Bodywork: Australian Jewellery 1970 – 2012
It’s on and it’s worth a visit. A fascinating exhibition, Bodywork: Australian Jewellery 1970–2012, has opened its doors to the public here in the capital. This unique and must-see travelling exhibition showcases the work of 42 of the country’s most influential, contemporary jewellery designers. By Wendy Johnson.

Sunrise and shade, brooch 1981, by Elizabeth Olah. Using sterling silver, 18 carat gold, porcelain, and opal
National Gallery of Australia, Canberra Crafts Board Collection donated by the Australia Council 1982
Bodywork has worked its way through five states, inspiring and intriguing thousands of visitors, and has now come home for its last show. Even though the collection is owned by the National Gallery of Australia (NGA), the exhibition is at Craft ACT: Craft and Design Centre, as part of its outreach program. Each piece of jewellery in Bodywork was hand-selected by Dr Robert Bell AM, Senior Curator of Decorative Arts and Design, NGA, who wanted to ‘inspire, intrigue and inform’. The work is beautifully displayed in six specially designed cases.
And Canberra can hold its head high. Four jewellery designers from here were selected for Bodywork; Robert Foster, of Fink + Co, Simon Cottrell, Head of the Gold and Silversmithing Workshop at ANU, both Accredited Professional Members of Craft ACT, and Helen Aitken-Kuhnen and Johannes Kuhnen of Bilk Gallery in Manuka.The jewellery is grouped under six themes— Romanticism, Interpreting the Vernacular, Encapsulating Nature, Technics, Social Message, and Sculpture for the Body. All pieces come from the NGA’s jewellery collection, which is the largest collection in the country.

The diversity of design, materials and technique used to design and create each piece in this stunning collection is fascinating and so too is the short film featuring Dr Bell, which provides deeper insights.

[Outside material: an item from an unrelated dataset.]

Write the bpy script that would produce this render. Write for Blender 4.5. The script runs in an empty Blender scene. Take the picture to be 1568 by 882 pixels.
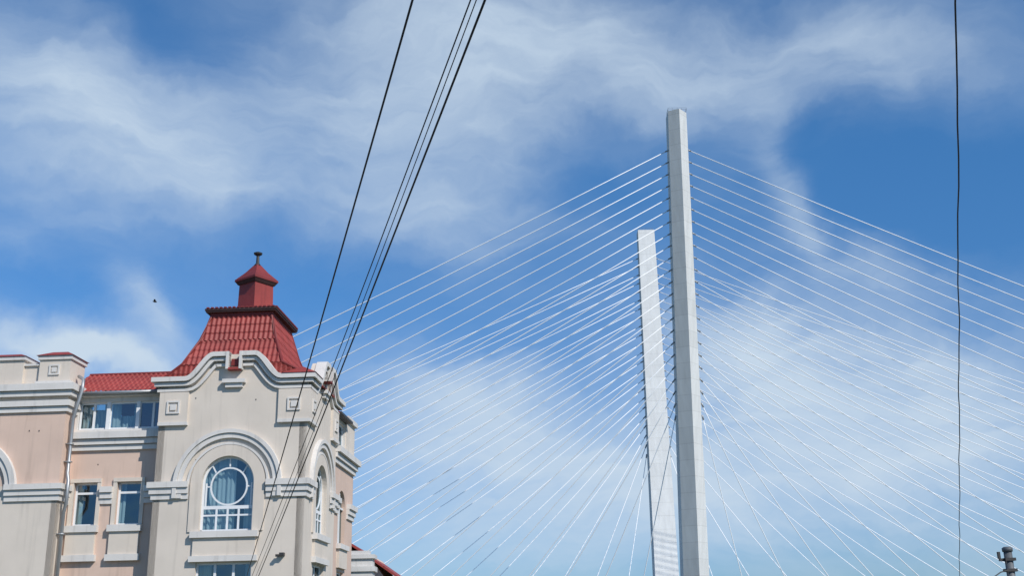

Pieces include brooches, arm bands, lockets, rings, bangles, and pendants created out of a wide range of materials such as gold, sterling silver, copper, coral, aluminium and polypropylene.
Image left: Sheep, pendant c.1979
sterling silver, carved quartz by Eléna Gee
National Gallery of Australia, Canberra
Crafts Board Collection donated by the Australia Council 1982
Some pieces will take you by surprise, like Brenda Ridgewell’s Space edifice armband (2002), made of silver and carat gold. Brenda’s jewellery is architectural in form and often articulated and adjustable, allowing it move with the body.

Space edifice, armband 2002 by Brenda Ridgewell, using 925 silver and 9 carat gold
National Gallery of Australia, Canberra Purchased 2003
The superb Ocean blue necklace, by Canberra’s Helen Aitken-Kuhnen, is made with finely crushed glass mixed with other materials to form a paste. The glass paste is then put into a mould and heated to fuse it together.

Craft ACT was a natural fit for the last show of Bodywork. “The National Gallery and Craft ACT are both the same age, having opened in the 1970s,” says Dr Bell. “Craft ACT has been part of the national scene for a long time. It’s appropriate that Bodywork’s final showing is in its home town and with our friend CraftAC.”
Image right: Ocean blue, necklace 2009 in sterling silver, cast glass pâte-de-verre, and stainless steel by Helen Aitken-Kuhnen
National Gallery of Australia, Canberra
Purchased 2009 with funds from the Meredith Hinchliffe Fund.
Bodywork: Australian jewellery 1970–2012 is on until Saturday 24 October 2015.
Also showing at the same time at Craft ACT Gallery is Table Tools, a solo exhibition by gold and silversmith Alison Jackson, who is also Craft ACT Accredited Professional Member.